Tuesday, February 25, 2014

On chairing a literary panel

On Sunday I went to Hamilton Gardens to chair the event “Men Behaving Bookishly”. The panellists were, in reverse alphabetical order, novelist Tim Wilson, noir novelist Chad Taylor, poet Kevin Ireland and true-crime writer Scott Bainbridge

Three of them had connections with Quote Unquote the magazine: Chad was on the cover for this interview in May 1995; Tim wrote for us in 1993, our first year, including this piece on Shonagh Koea; Kevin was nominally the assistant editor but was much more than that. I learned many good lessons from him about writing and editing but chiefly about the importance of a really good long lunch.

The programme said: “They will be talking about writing their books and the books they enjoy reading.” So that’s what we did.

One of us was massively hungover from a stag party the night before. One of us was in the last stages of making a movie from one of his novels. One of us had got back the night before after a long trip to the South Island to fish for trout. One of us had lost his voice a few days before after a long trip to Taiwan. So we were all a bit distracted, but it seemed to go well.

Asked from the floor how we relaxed, one of us said, “I find going to Mass relaxing.” One said, “I have a day job so for me writing is relaxing.” One said, “I drink a lot.”

The session went really well, everyone said afterwards – audience members, organisers, participants. And that’s because of the preparation. I learned quickly when I was a musician that the more work you do in rehearsal, the easier the performance, and vice versa. So when I would do a one-hour session at the Auckland Readers’ and Writers’ Festival with a writer (e.g. John Freeman and Vincent O’Sullivan) I would spend a week prepping.
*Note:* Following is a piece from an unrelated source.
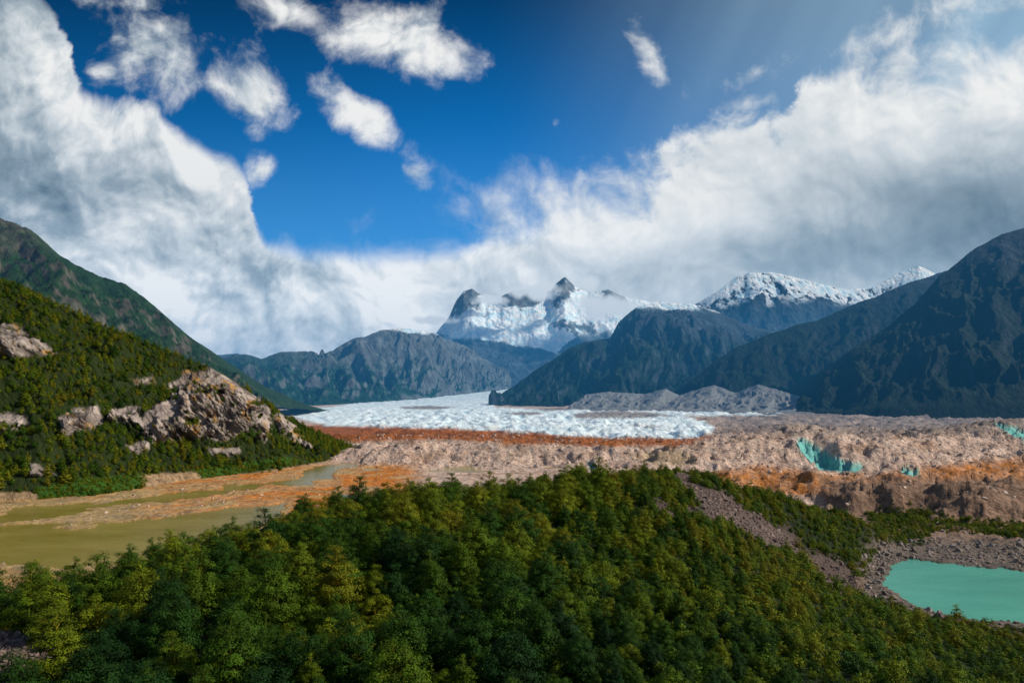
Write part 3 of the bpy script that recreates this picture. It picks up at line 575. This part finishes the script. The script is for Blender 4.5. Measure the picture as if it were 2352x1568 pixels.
P_=sample(GX,GY,GZ,np.maximum(hw*(GY>60)*vis*(.35+.65*sstep(1200,1700,PXg)),strip*1.3),32000); k=thin(P_,np.full(len(P_),1.9),2.); P_=P_[k]
scatter('shrubs',P_-np.array([0,0,.25]),rng.uniform(.5,1.2,len(P_))*np.where(rng.random(len(P_))<.12,1.7,1.),small,4,.1)
print('trees',nb,'shrubs',len(P_))
# ---------------------------------------------------------------- boulders
rw=(sw<0)&(hm<.3)&(sl_<0)&(rub>.3)&(GY>430)&(GY<1700)
P_=sample(GX,GY,GZ,rw*(1-icem)*vis*(1-mic),24000); s=np.minimum(rng.pareto(2.3,len(P_))*.8+.6,4.2)*np.where(P_[:,1]<760,.6,1.); scatter('boulders',P_,s,rocks,5,.6)
P_=sample(GX,GY,GZ,scm*(GY<450)*(GY>165)*(sl_<0)+1e-9,6000); scatter('scree',P_,np.minimum(rng.pareto(2.5,len(P_))*.4+.35,1.8),rocks2,5,.6)
P_=sample(GX,GY,GZ,rk0+1e-12,2600); scatter('scree',P_,np.minimum(rng.pareto(2.5,len(P_))*.3+.25,1.3),rocks2,5,.6)
P_=sample(GX,GY,GZ,np.clip(shorem,0,1)*(sl_<2)+1e-9,7000); scatter('shore_boulders',P_,np.minimum(rng.pareto(2.5,len(P_))*.5+.3,2.4),rocks3,5,.6)
P_=sample(GX,GY,GZ,((silt>.5)&(sw<-2)&(hm<.2)).astype(float)+1e-12,3500); scatter('river_boulders',P_,np.minimum(rng.pareto(2.2,len(P_))*.4+.3,2.),rocks,5,.6)
# ---------------------------------------------------------------- haze (aerial perspective, homogeneous medium)
def volmat(name):
    hz=bpy.data.materials.new(name); hz.use_nodes=True; t=NT(hz.node_tree)
    for n_ in list(t.n): 
        if n_.type!='OUTPUT_MATERIAL': t.n.remove(n_)
    out=t.n[0]; ab=t.n.new('ShaderNodeVolumeAbsorption'); em=t.n.new('ShaderNodeEmission'); ad=t.n.new('ShaderNodeAddShader')
    ab.inputs['Color'].default_value=(0,0,0,1)
    t.l.new(ab.outputs[0],ad.inputs[0]); t.l.new(em.outputs[0],ad.inputs[1]); t.l.new(ad.outputs[0],out.inputs['Volume'])
    return hz,t,ab,em
hz,t,ab,em=volmat('valley_haze'); sg=1/12000.; ab.inputs['Density'].default_value=sg
em.inputs[0].default_value=(.030,.21,.46,1); em.inputs[1].default_value=sg
x0,x1,y0,y1,z0,z1=-9000,9000,1300,11500,-80,950
vv=[(x0,y0,z0),(x1,y0,z0),(x1,y1,z0),(x0,y1,z0),(x0,y0,z1),(x1,y0,z1),(x1,y1,z1),(x0,y1,z1)]
build('haze',vv,[(0,3,2,1),(4,5,6,7),(0,1,5,4),(1,2,6,5),(2,3,7,6),(3,0,4,7)],hz,smooth=False)
# clouds clinging to the summit: lumps of noisy medium
cm_,t,ab,em=volmat('cloud_vapour'); tcn=t.n.new('ShaderNodeTexCoord'); oc=tcn.outputs['Object']; gp=t.n.new('ShaderNodeNewGeometry').outputs['Position']
ln=t.n.new('ShaderNodeVectorMath'); ln.operation='LENGTH'; t.l.new(oc,ln.inputs[0])
n=t.noise(gp,.0042,5,.62)
de=t.m('MULTIPLY',t.ss(t.m('ADD',t.m('SUBTRACT',1.,ln.outputs['Value']),t.m('MULTIPLY',t.m('SUBTRACT',n,.5),3.0)),.1,.9),.016)
t.l.new(de,ab.inputs['Density']); em.inputs[0].default_value=(.76,.82,.87,1); t.l.new(de,em.inputs[1])
for (px,py,D,rx,ry,rz) in [(1400,705,8500,640,330,200),(1240,668,8700,460,250,150),(1345,650,8900,260,250,120),(1520,715,8100,420,300,110),(1120,690,9200,330,200,80),(1000,735,8800,330,200,70)]:
    b=bmesh.new(); bmesh.ops.create_icosphere(b,subdivisions=3,radius=1); me=bpy.data.meshes.new('cloud'); b.to_mesh(me); b.free(); me.materials.append(cm_)
    o=bpy.data.objects.new('cloud',me); o.location=W(px,py,D); o.scale=(rx,ry,rz); COL.objects.link(o)
tick('done')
Which made the hourly rate less than $5 but meant that the audience got their money’s worth and the writer was comfortable so gave a good performance.

I have been on panels where the chair does not do this prepping and I get a bit ratty. Chairs too often think they can wing it and get by on charm (or, as happened once at the Auckland Readers’ and Writers’ Festival, drunkenness). Well, I can’t. I have to work for it. Charm, that is.

So four days before this event I emailed the panellists with the potted bios with which I would introduce them, and also a list of questions I thought we could all discuss, ranging from “Why do you write, given that it is so hard?” to “What did you read when you were young that got you started?” (My answer to the first question was “Money” and to the second, “Biggles.”) Thing is, on the day they all knew who the others were, and what they were expected to have an interesting opinion about.

All of our panellists could have got by on charm – I mean, Kevin Ireland! – but the paying audience would have been short-changed had we not prepped and just fallen back on our stock routines, which all performing authors have.

So here are the Smiths with “This Charming Man”, live in Hamburg in 1984:

2 comments:

  1. I feel that this is blog post is a psychic criticism of my lack of prep - so far - for the panel I'm chairing next week.

    ReplyDelete
  2. I was totally thinking of you. Good thing about this kind of homework is that you don't have to show your workings.